EXERCISE AIM.
Skip all pictures, then copy the lines from the start of the data through the line with "S.camera = camo", keeping both ends.

--- start of SOURCE DATA ---

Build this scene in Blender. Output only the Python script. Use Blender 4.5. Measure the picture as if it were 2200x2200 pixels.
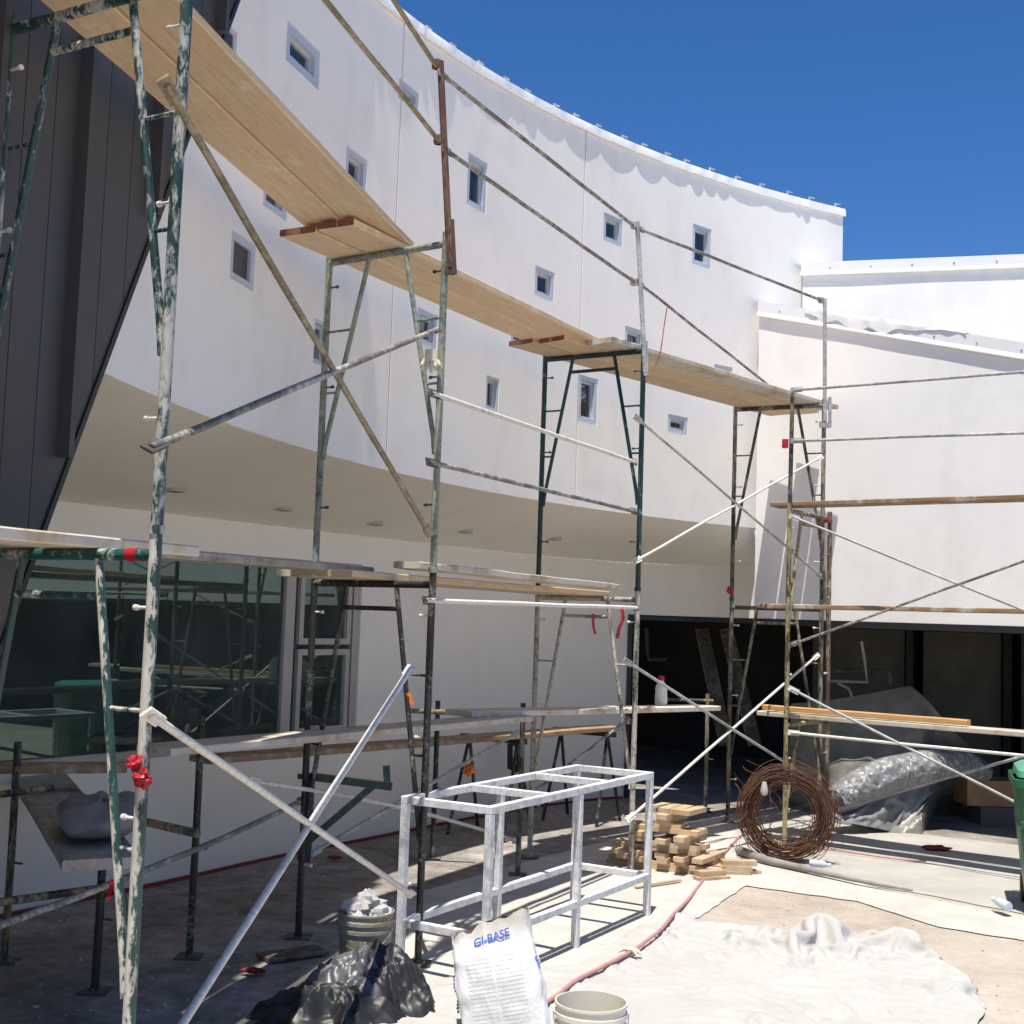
import bpy, bmesh, math, random
import numpy as np
from math import radians, sin, cos, pi, sqrt, atan2
from mathutils import Vector, Matrix, noise
from mathutils.geometry import delaunay_2d_cdt

random.seed(7)
for o in list(bpy.data.objects):
    bpy.data.objects.remove(o)
S = bpy.context.scene
COL = S.collection
V = Vector

# ------------------------------------------------------------------ camera
F = 2700.0            # focal length in pixels of the 2200 px wide photograph
PITCH = radians(4.753); ROLL = radians(1.927); EYE = 1.99
_c, _s, _cr, _sr = cos(PITCH), sin(PITCH), cos(ROLL), sin(ROLL)
O = V((0, 0, EYE))
_fw = V((0, _c, _s)); _up0 = V((0, -_s, _c)); _rt0 = V((1, 0, 0))
_rt = _rt0 * _cr + _up0 * _sr
_up = -_rt0 * _sr + _up0 * _cr
cam = bpy.data.cameras.new('camera'); camo = bpy.data.objects.new('camera', cam); COL.objects.link(camo)
cam.sensor_width = 36; cam.sensor_fit = 'HORIZONTAL'; cam.lens = F / 2200 * 36
cam.clip_start = .05; cam.clip_end = 2000
m = Matrix.Identity(4)
for i in range(3):
    m[i][0] = _rt[i]; m[i][1] = _up[i]; m[i][2] = -_fw[i]; m[i][3] = O[i]
camo.matrix_world = m
S.camera = camo

# ------------------------------------------------------------------ sky, sun, exposure
SUN_EL = radians(74); SUN_H = V((-.27, -.963, 0)).normalized()
sdir = V((SUN_H.x * cos(SUN_EL), SUN_H.y * cos(SUN_EL), sin(SUN_EL)))
W = bpy.data.worlds.new('World'); S.world = W; W.use_nodes = True
nt = W.node_tree; nt.nodes.clear()
sky = nt.nodes.new('ShaderNodeTexSky'); sky.sky_type = 'NISHITA'; sky.sun_disc = False
sky.sun_elevation = SUN_EL; sky.sun_rotation = atan2(SUN_H.x, SUN_H.y)
sky.altitude = 1200; sky.air_density = 1.0; sky.dust_density = 0.0; sky.ozone_density = 5.0
bg = nt.nodes.new('ShaderNodeBackground'); bg.inputs[1].default_value = .10
wo = nt.nodes.new('ShaderNodeOutputWorld')
hs = nt.nodes.new('ShaderNodeHueSaturation'); hs.inputs['Saturation'].default_value = 1.24; hs.inputs['Hue'].default_value = .507
nt.links.new(sky.outputs[0], hs.inputs['Color']); nt.links.new(hs.outputs[0], bg.inputs[0]); nt.links.new(bg.outputs[0], wo.inputs[0])
sl = bpy.data.lights.new('sun', 'SUN'); sl.energy = 4.9; sl.angle = radians(.53); sl.color = (1, .955, .88)
so = bpy.data.objects.new('sun', sl); COL.objects.link(so); so.location = sdir * 30
so.rotation_euler = (-sdir).to_track_quat('-Z', 'Y').to_euler()
S.view_settings.view_transform = 'Standard'; S.view_settings.look = 'None'
S.view_settings.gamma = 1; S.view_settings.exposure = .42
S.view_settings.use_curve_mapping = False
S.render.engine = 'CYCLES'
S.cycles.max_bounces = 8; S.cycles.diffuse_bounces = 5; S.cycles.glossy_bounces = 4
S.cycles.transparent_max_bounces = 12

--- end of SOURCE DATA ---

RESULT FOR THIS EXERCISE.
Build this scene in Blender. Output only the Python script. Use Blender 4.5. Measure the picture as if it were 2200x2200 pixels.
import bpy, bmesh, math, random
import numpy as np
from math import radians, sin, cos, pi, sqrt, atan2
from mathutils import Vector, Matrix, noise
from mathutils.geometry import delaunay_2d_cdt

random.seed(7)
for o in list(bpy.data.objects):
    bpy.data.objects.remove(o)
S = bpy.context.scene
COL = S.collection
V = Vector

# ------------------------------------------------------------------ camera
F = 2700.0            # focal length in pixels of the 2200 px wide photograph
PITCH = radians(4.753); ROLL = radians(1.927); EYE = 1.99
_c, _s, _cr, _sr = cos(PITCH), sin(PITCH), cos(ROLL), sin(ROLL)
O = V((0, 0, EYE))
_fw = V((0, _c, _s)); _up0 = V((0, -_s, _c)); _rt0 = V((1, 0, 0))
_rt = _rt0 * _cr + _up0 * _sr
_up = -_rt0 * _sr + _up0 * _cr
cam = bpy.data.cameras.new('camera'); camo = bpy.data.objects.new('camera', cam); COL.objects.link(camo)
cam.sensor_width = 36; cam.sensor_fit = 'HORIZONTAL'; cam.lens = F / 2200 * 36
cam.clip_start = .05; cam.clip_end = 2000
m = Matrix.Identity(4)
for i in range(3):
    m[i][0] = _rt[i]; m[i][1] = _up[i]; m[i][2] = -_fw[i]; m[i][3] = O[i]
camo.matrix_world = m
S.camera = camo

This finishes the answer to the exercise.